Queen LatifahPhoto: Shutterstock

One night in 1996, at a time when America was still grappling with the idea of allowing same-sex couples to marry, Queen Latifah’s sitcom Living Single suddenly stepped up to take a stand in favor of the freedom to marry.

When we think of the classic ’90s sitcoms about groups of friends living together in New York and talking openly about sex, Friends is often the first show that comes to mind. But Living Single came first and set the mold, with Queen Latifah and Kim Coles leading an ensemble of smart, funny women who were decidedly on the side of equality.

Related: Queen Latifah discusses her crush on a woman: “She’s mmm, that kinda mmm!”

I took a deep dive into the show on this month’s episode of my YouTube series, Culture Cruise, where I investigate history’s most important LGBTQ milestones from TV and film.

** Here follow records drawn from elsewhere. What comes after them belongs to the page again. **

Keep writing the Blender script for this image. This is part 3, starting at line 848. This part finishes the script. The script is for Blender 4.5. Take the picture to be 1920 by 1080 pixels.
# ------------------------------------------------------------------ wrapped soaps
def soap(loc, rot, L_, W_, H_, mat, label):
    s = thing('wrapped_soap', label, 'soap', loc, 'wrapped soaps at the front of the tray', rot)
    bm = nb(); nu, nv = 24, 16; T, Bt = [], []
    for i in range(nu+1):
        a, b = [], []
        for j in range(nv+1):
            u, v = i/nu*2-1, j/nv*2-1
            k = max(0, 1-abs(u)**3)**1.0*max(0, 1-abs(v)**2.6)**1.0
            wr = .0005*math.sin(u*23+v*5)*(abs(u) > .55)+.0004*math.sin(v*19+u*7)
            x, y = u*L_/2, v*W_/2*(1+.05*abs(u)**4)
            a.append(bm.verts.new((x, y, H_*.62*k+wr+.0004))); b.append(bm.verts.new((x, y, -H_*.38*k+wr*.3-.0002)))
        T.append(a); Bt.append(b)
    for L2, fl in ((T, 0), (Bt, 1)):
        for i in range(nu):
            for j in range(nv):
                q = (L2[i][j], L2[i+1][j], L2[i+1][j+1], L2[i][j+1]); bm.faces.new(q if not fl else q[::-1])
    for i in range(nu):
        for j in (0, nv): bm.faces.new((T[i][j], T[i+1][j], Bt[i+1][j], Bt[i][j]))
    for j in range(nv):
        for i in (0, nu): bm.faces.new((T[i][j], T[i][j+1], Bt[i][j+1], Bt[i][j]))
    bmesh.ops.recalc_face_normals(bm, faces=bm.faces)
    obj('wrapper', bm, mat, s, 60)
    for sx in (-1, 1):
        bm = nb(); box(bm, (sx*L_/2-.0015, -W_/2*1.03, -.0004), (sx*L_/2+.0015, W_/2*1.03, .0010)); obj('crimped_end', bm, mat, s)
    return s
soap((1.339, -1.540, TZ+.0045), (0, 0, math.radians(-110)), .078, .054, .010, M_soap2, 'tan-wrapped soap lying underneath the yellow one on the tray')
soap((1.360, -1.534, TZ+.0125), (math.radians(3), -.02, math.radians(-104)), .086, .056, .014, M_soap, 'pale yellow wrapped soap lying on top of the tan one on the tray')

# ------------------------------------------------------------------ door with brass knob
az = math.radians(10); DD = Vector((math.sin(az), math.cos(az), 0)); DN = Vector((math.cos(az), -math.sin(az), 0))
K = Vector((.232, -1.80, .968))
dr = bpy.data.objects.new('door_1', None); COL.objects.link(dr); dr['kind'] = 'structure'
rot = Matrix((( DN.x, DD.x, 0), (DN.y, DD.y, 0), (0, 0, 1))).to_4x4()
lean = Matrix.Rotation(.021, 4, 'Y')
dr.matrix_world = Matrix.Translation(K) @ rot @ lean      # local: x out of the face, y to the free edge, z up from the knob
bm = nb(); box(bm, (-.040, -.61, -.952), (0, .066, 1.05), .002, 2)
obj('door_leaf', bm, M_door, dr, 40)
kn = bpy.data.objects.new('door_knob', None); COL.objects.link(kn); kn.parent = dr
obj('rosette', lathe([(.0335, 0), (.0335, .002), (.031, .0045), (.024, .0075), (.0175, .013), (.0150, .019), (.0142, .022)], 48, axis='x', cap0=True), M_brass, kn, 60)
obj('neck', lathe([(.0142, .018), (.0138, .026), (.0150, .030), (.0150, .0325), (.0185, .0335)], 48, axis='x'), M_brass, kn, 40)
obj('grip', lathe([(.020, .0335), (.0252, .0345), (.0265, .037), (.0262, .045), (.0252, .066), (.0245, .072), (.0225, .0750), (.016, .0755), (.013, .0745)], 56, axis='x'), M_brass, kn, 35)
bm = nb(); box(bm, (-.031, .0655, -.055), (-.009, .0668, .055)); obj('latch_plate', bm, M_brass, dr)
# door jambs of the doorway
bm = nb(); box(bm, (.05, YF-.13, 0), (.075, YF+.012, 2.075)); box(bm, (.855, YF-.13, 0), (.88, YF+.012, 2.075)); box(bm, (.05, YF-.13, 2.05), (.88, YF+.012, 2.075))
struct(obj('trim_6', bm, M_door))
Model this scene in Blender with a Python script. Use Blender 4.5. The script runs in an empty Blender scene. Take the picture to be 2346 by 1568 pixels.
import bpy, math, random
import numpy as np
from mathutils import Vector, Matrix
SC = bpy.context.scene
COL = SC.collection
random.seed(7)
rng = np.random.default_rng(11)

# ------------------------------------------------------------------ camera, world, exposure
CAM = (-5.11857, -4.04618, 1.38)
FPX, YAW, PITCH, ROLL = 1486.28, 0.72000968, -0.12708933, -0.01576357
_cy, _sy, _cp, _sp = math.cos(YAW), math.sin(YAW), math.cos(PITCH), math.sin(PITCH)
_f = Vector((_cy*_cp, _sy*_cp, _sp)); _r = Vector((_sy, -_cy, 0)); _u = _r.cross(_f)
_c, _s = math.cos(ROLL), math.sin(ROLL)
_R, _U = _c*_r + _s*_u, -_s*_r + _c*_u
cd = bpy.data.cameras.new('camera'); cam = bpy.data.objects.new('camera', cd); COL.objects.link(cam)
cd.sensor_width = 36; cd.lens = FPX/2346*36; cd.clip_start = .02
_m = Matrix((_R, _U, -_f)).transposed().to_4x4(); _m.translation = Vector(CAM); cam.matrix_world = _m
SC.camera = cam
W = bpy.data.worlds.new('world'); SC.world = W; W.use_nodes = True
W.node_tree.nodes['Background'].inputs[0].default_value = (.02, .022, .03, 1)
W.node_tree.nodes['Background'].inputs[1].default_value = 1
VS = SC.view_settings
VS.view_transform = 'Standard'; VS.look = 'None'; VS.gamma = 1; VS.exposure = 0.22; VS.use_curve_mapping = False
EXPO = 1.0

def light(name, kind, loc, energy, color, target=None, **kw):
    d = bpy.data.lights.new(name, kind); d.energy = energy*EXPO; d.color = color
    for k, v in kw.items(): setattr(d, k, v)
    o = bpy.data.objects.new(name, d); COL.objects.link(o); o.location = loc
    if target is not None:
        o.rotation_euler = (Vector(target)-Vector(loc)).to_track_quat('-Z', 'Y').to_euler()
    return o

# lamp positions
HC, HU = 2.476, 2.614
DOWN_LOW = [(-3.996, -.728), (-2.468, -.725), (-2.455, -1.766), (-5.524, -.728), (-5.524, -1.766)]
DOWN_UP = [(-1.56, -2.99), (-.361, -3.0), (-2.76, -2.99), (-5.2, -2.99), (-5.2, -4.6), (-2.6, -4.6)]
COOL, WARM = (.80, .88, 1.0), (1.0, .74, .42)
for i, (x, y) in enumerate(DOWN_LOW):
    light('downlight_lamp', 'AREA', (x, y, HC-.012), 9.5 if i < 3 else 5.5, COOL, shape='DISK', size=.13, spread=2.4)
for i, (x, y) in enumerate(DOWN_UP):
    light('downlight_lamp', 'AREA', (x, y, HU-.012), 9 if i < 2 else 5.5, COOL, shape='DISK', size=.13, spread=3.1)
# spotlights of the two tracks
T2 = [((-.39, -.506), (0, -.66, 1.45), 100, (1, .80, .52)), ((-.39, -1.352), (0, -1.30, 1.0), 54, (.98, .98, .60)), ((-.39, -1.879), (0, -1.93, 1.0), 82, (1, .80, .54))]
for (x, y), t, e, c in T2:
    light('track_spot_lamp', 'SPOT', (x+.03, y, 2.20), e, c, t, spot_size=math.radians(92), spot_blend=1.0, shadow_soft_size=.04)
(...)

The 1996 episode of Living Single aired just five years after primetime’s first depiction of a same-sex marriage, but it shows just how far the country had come in that short time.

The episode starts with the characters talking about how a friend from college, Shayla, is about to get married – but when Shayla shows up, she drops a bombshell. She’s marrying a woman. Amazingly, while the characters show some surprise, they’re all completely supportive. There’s not a single word of discomfort around homosexuality, which is remarkable for a show that aired in the mid-90s when gay-baiting jokes were in plentiful supply.

In fact, five years earlier, when same-sex commitment ceremonies started appearing on television, the attitude was very different. On the show Roc, we hear family members express shock and dismay, and the studio-audience reaction is far from positive.

So why were things so different when Living Single aired? One reason is likely to be the 1992 presidential election, which brought LGBTQ issues to the public’s attention like never before. Up until that year, queer topics appeared relatively seldom in entertainment or the news, in part because of an organized effort by conservatives to block LGBTQ representation.

But the ’92 campaign brought many of those issues to the forefront: military service; marriage; HIV; nondiscrimination; adoption. The Clinton/Gore campaign was strongly supported by the LGBTQ community, particularly wealthy donors, and they were highly effective in prodding the candidates to address issues that had gone unspoken or ignored in the past.

But while the characters on Living Single show no sign of homophobia, one character is upset for a different reason. Max, played by Erika Rose Alexander, is dismayed that her friend never told her she was a lesbian. Max feels betrayed and lied to, and then she’s shocked even further when she learns that Shayla had a crush on her in college.

In the end, Queen Latifah’s character helps Max see things in a new light, pointing out that Shayla might’ve worried that the crush would jeopardize their friendship, and that might be why she never brought it up. Max and Shayla reconcile and the lingering cloud over the impending marriage clears.

Significantly, at the end of the episode, Max tells Shayla that she would have liked to know the truth all along so that she could “have a chance to rise to the occasion” and support her friend. That’s a huge statement to come from a heterosexual character, essentially communicating to the audience that supporting a queer friend is a moral good.

At the time the episode aired, a lot of people didn’t know how to handle queer issues and certainly didn’t consider allyship an occasion to which they ought to rise.

But over time, America has slowly – sometimes excruciatingly slowly – come around. Gradually, the country is rising to the occasion of supporting equality. It’s just taking the nation far longer to realize what a group of friends on a sitcom already knew back in 1996.